In einem freien Beitrag berichten zudem Susanne Benzel und Vera King von dem Promotionskolleg „Psychosoziale Folgen von Migration und Flucht – generationale Dynamiken und adoleszente Verläufe“, das noch bis November 2021 an den Universitäten Frankfurt, Hamburg, Kassel und Tübingen durchgeführt und von der Hans-Böckler-Stiftung gefördert wird. Insgesamt neun geförderte Dissertationsprojekte widmen sich der interdisziplinären Erforschung der „psychosozialen und psychischen Folgen von Migration und Flucht und deren Verarbeitung und Bewältigung angesichts prekärer gesellschaftlicher Rahmenbedingungen“. Dabei stehen insbesondere Eltern-Kind-Beziehungen und adoleszente Generationendynamiken sowie transgenerationale Transmissionsprozesse im Zentrum der Forschung.

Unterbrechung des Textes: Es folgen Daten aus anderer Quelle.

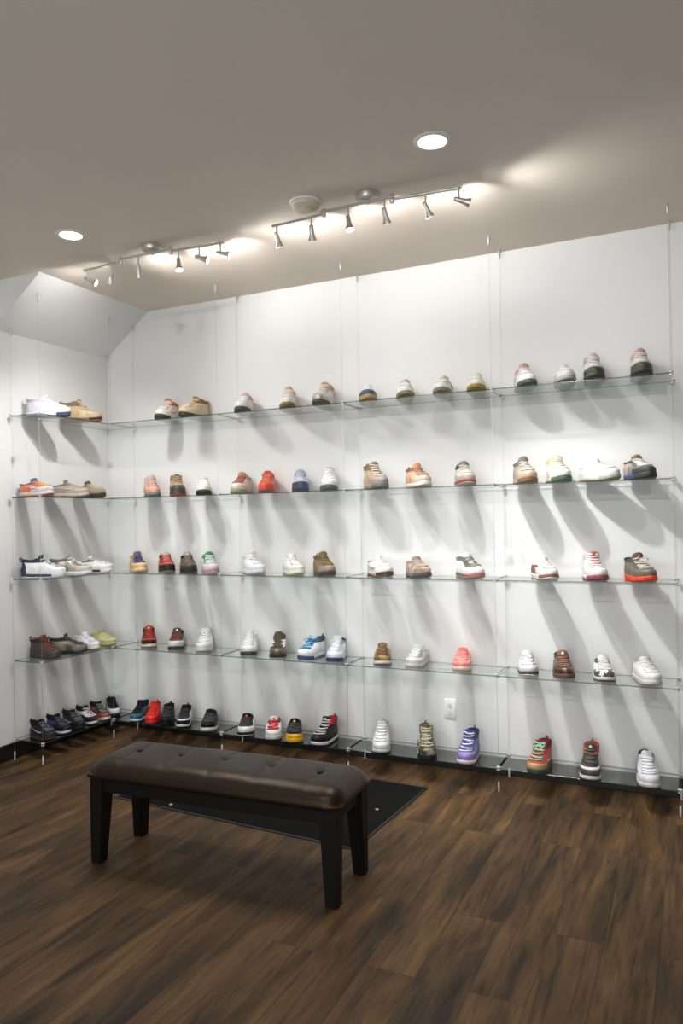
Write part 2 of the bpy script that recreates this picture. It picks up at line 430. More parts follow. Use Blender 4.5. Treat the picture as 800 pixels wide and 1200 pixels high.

Der Themenschwerpunkt dieses Heftes geht auf eine Tagung zurück, die im Herbst 2019 an der Universität Zürich durchgeführt wurde. Wir möchten an dieser Stelle ganz herzlich allen danken, die die Tagung im Herbst 2019 möglich gemacht haben. Neben dem ganzen Team des Lehrstuhls Ausserschulische Bildung und Erziehung des Instituts für Erziehungswissenschaft der Universität Zürich und allen Referent*innen gebührt unser Dank vor allem Ellen Höhne, die die Tagung maßgeblich mitkonzipiert und -organisiert hat. Zudem danken wir dem ganzen GISo-Team für die kontinuierliche Unterstützung und Beratung im Zuge der Realisierung dieses Heftes. Daniel Werner hat alle Beiträge dieses Heftes aufmerksam gelesen und mit viel sprachlichem Feingefühl lektoriert. Dafür danken wir ihm herzlich.

Wir hoffen, Ihnen mit diesem Heft Einblicke in aktuelle Forschungsarbeiten zu Fragen der Erinnerung und Erzählung von Migrations- und Fluchterfahrungen zu geben und wünschen eine anregende Lektüre!